A direção de Jan De Bont, embora dê alguns bons closes para a atriz (que pele, fala sério), é tão "picotada" que mal dá pra apreciar a beleza da moça, o principal trunfo do filme. O diretor também não consegue dosar as cenas de ação. Elas são confusas, em número exagerado. Neste sentido, o filme se assemelha bastante a um videogame, com os personagens pulando rapidamente de fase. Mas isso não dá ao espectador o prazer ou a adrenalina que se um jogador tem quando realmente muda de fase. Há sempre muita coisa acontecendo, e tudo muito rápido. Não há um clímax, todas acabam com uma sensação de vazio, de algo faltando. Além do mais, muitas são totalmente gratuitas. A história poderia ser contada tranqüilamente se metade dessas cenas fossem cortadas – o mesmo ocorre com as locações. É viagem de um lado pra outro, quase automaticamente. E poucas se justificam, até agora não deu pra entender o que diabos aqueles chineses estão fazendo na história. Alguém cismou de colocar a heroína andando de moto na Muralha da China, e valiosos metros de película são gastos sem nenhuma razão aparente. 

Quanto à protagonista, Lara Croft sofre claramente da síndrome de T.a.t.u.. A dupla pop russa é baseada no conceito mais sedutor que pode existir: colegiais dando uns amassos com a roupa molhada. Mas daí a sair boa música é outra história. O conceito de Lara também é bastante interessante: uma arqueóloga peituda com um shortinho que sai atirando por aí. À primeira vista daria um filme de aventuras legal, já que há um bom precedente para filmes de aventura com arqueólogos. Mas não passa disso, um conceito oco. E não um personagem de verdade. Ela não é bem desenvolvida, não tem personalidade, motivação, nada. Simplesmente porque, como personagem de game, ela nunca precisou. As tentativas de dar alguma humanidade à arqueóloga, inserindo traumas na infância (no primeiro filme) e um romance do passado (neste) não são bem sucedidas. Lara Croft na película parece um robô, e como um robô Angelina Jolie atua. Seu único esforço de interpretação é o sotaque inglês, que, convenhamos, qualquer um consegue fazer depois de ir ao dentista e tomar uma anestesia na boca. 

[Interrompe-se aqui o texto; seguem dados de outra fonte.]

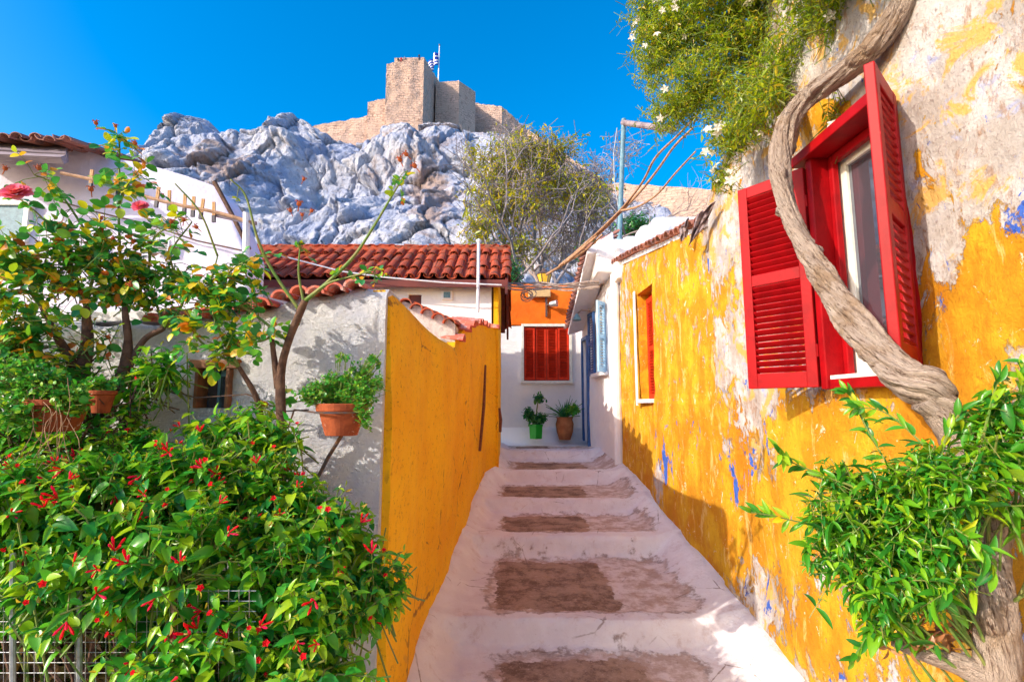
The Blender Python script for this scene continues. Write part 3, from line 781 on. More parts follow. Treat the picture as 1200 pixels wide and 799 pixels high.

Os outros personagens são piores ainda. O personagem de Gerard Butler muda de personalidade pelo menos três vezes durante a projeção, e sua antiga relação com Lara Croft é mal explicada. Pior ainda é o vilão vivido por Ciarán Hinds (quem?). Os filmes do Batman ensinaram ao mundo duas coisas. A primeira, que não vem muito ao caso, é que longas também podem ter orientação sexual – "Batman e Robin" é o filme mais gay da história. E a outra, a que se aplica aqui, é que não dá pra fazer um filme de aventura decente sem um bom vilão. Ele é mal interpretado, mal explicado e tem uns ajudantes igualmente sem graça. 

É provável que "Lara Croft Tomb Raider: A Origem da Vida" seja o canto do cisne da heroína dos games na telona. Pelo resultado final do filme, não há muito o que se lamentar. Talvez agora a pressão em cima de Angelina Jolie para que ela seja uma estrela diminua um pouco, e ela possa voltar a fazer bons papéis coadjuvantes – nos quais ela se sai bem melhor do que nos principais.